## [Data]

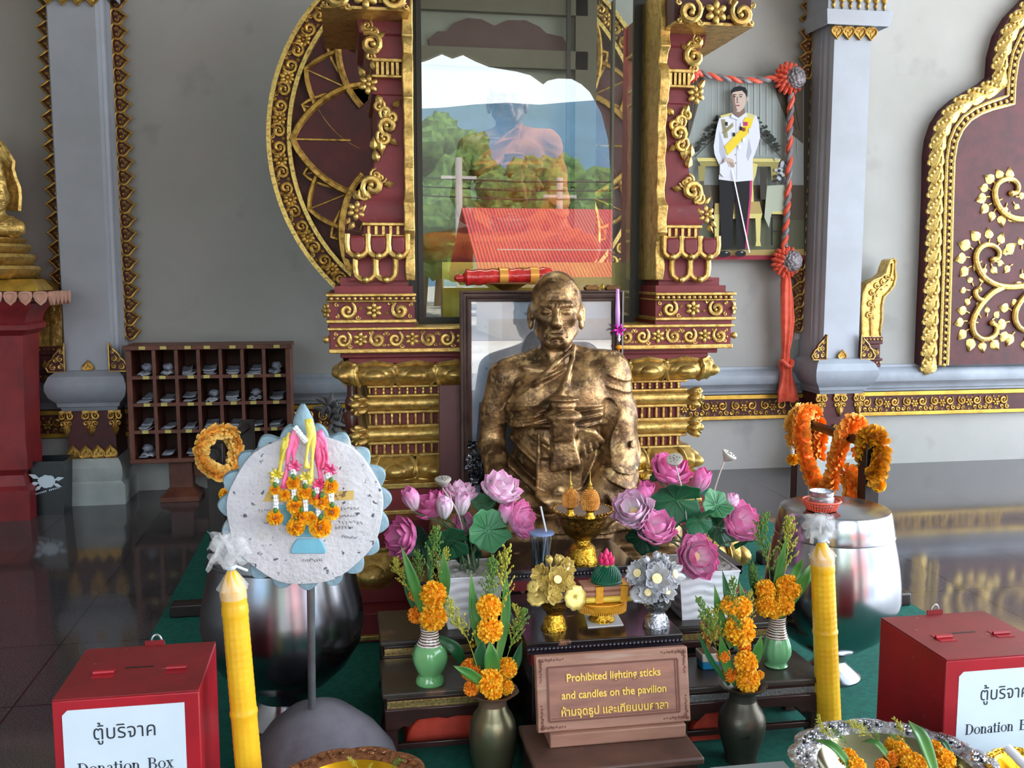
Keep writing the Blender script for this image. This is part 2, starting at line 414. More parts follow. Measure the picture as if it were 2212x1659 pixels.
* * *
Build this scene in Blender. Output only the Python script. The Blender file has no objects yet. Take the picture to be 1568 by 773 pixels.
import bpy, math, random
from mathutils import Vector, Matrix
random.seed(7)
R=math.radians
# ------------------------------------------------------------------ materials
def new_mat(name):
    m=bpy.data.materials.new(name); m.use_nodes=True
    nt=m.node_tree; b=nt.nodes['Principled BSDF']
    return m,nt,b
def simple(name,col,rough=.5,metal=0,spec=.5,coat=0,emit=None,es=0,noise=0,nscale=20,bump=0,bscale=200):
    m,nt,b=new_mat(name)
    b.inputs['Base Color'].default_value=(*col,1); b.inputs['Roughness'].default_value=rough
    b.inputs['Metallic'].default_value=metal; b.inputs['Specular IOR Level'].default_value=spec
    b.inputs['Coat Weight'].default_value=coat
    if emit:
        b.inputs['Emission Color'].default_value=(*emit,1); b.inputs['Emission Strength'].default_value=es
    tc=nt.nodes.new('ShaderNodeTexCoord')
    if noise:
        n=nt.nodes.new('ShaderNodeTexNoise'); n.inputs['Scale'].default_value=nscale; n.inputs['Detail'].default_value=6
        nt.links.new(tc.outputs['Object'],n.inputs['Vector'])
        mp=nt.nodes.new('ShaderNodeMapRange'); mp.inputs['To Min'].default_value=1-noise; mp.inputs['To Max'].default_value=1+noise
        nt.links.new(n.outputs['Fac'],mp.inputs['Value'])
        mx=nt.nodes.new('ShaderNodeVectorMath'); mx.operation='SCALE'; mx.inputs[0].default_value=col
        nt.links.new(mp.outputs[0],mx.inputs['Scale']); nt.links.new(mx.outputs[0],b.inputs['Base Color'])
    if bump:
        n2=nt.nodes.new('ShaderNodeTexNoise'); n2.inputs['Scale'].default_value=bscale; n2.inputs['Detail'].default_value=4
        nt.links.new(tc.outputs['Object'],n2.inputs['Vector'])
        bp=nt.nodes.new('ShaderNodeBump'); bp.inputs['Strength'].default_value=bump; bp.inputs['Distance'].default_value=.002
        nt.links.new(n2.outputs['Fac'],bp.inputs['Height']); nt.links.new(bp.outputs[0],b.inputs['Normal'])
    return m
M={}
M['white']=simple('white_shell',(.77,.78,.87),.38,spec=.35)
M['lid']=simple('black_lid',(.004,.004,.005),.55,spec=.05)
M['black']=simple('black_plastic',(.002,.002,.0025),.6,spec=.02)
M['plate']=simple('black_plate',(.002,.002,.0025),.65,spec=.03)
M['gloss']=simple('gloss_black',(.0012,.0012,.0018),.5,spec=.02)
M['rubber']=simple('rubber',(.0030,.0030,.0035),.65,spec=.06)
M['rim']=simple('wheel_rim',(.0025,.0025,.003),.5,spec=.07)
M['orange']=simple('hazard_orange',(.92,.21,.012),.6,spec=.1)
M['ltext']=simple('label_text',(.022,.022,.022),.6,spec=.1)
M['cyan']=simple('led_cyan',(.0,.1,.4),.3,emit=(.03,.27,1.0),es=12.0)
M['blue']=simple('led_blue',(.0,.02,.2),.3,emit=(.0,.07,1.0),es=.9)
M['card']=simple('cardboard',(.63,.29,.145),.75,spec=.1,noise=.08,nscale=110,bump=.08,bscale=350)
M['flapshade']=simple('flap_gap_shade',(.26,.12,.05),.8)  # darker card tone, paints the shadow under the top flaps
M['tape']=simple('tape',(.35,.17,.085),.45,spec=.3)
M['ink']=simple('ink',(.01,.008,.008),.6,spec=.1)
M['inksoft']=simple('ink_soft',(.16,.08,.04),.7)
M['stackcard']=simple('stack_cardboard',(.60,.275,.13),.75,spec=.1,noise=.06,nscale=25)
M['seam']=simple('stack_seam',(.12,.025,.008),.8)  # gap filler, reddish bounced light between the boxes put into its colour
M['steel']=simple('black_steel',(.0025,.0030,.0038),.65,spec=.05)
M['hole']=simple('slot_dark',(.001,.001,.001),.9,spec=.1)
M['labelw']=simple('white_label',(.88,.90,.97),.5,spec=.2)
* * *
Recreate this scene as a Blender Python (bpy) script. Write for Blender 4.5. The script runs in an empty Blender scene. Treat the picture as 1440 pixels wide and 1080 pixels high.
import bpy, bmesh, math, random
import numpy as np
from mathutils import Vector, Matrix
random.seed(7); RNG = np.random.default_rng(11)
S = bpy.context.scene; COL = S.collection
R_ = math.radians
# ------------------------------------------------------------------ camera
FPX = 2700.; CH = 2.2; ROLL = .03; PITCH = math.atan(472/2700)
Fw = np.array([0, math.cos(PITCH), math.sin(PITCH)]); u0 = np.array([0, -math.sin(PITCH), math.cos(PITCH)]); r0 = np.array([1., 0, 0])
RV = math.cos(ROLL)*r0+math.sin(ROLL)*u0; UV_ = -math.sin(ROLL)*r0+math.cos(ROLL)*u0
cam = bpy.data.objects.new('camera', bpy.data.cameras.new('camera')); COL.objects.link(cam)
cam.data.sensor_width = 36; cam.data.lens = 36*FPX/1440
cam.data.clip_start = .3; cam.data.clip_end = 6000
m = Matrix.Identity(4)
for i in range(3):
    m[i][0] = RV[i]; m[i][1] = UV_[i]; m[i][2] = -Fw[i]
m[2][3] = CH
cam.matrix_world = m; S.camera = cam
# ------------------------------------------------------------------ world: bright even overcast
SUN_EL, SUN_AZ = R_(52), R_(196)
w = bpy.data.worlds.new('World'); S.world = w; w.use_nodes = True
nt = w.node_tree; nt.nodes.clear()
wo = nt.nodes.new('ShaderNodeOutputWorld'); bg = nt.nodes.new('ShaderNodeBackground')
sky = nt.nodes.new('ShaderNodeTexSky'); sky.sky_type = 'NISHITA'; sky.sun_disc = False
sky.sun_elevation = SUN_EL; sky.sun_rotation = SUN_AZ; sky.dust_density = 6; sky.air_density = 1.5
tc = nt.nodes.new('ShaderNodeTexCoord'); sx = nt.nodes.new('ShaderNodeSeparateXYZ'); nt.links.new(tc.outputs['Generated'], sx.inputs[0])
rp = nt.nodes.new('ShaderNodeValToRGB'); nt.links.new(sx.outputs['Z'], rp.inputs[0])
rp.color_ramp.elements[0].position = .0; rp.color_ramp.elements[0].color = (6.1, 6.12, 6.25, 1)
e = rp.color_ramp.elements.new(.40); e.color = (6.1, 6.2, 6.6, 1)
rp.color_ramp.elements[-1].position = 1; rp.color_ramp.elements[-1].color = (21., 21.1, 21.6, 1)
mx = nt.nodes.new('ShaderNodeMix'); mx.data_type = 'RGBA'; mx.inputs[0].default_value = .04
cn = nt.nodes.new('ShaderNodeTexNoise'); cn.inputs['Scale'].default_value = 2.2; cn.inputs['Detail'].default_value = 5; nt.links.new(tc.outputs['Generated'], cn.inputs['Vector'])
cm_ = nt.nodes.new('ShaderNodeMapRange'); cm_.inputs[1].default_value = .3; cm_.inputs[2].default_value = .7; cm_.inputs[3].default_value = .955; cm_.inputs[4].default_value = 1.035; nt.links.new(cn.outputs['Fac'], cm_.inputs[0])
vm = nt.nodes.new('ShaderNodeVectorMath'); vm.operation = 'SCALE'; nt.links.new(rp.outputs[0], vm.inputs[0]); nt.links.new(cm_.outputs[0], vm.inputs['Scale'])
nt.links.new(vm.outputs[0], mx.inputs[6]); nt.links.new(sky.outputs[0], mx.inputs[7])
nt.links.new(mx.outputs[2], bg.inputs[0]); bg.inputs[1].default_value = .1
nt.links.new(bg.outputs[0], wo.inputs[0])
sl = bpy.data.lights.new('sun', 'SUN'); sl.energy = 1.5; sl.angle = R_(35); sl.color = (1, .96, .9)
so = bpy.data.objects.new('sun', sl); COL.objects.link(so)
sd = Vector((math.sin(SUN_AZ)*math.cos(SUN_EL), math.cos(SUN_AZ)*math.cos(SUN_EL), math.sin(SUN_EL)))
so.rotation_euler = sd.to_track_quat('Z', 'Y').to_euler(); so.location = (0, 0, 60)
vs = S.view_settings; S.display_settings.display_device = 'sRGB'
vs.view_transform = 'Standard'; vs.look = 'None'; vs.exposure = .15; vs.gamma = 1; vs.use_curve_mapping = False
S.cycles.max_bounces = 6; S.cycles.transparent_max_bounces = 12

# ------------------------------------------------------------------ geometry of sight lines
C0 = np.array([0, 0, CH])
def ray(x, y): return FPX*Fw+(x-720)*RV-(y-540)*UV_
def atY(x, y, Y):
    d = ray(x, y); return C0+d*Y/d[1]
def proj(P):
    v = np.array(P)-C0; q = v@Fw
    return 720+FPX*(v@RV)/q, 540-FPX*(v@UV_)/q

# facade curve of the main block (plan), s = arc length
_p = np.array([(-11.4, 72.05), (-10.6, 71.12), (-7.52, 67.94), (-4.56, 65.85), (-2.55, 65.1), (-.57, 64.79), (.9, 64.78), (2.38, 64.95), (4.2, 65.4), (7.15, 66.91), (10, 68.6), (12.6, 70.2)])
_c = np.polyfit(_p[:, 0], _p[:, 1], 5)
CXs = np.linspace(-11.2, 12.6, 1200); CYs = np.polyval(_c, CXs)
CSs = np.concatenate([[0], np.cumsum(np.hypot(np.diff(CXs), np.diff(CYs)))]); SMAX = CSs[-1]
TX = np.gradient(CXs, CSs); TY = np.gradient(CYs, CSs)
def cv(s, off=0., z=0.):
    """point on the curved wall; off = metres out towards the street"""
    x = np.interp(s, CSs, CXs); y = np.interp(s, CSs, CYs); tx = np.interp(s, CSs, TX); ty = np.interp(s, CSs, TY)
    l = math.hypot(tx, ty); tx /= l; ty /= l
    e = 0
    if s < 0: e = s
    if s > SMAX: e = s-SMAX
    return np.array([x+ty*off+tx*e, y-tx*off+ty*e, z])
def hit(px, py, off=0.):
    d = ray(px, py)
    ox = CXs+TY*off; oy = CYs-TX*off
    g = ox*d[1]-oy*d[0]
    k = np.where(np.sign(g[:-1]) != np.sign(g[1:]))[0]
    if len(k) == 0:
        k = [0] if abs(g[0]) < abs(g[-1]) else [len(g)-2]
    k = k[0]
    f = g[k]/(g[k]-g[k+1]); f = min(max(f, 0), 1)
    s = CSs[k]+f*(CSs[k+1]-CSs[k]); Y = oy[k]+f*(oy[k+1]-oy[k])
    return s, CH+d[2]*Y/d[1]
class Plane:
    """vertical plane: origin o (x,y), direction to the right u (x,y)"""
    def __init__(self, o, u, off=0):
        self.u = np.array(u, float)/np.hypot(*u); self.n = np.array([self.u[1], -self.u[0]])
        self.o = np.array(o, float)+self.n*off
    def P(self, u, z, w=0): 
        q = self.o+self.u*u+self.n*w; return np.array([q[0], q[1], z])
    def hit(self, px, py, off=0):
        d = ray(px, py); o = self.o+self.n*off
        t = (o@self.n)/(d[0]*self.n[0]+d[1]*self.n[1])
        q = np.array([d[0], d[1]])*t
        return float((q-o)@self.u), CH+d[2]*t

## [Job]
Count each line above in which the string "Blender" appears, then state only the total.

## [The result]
3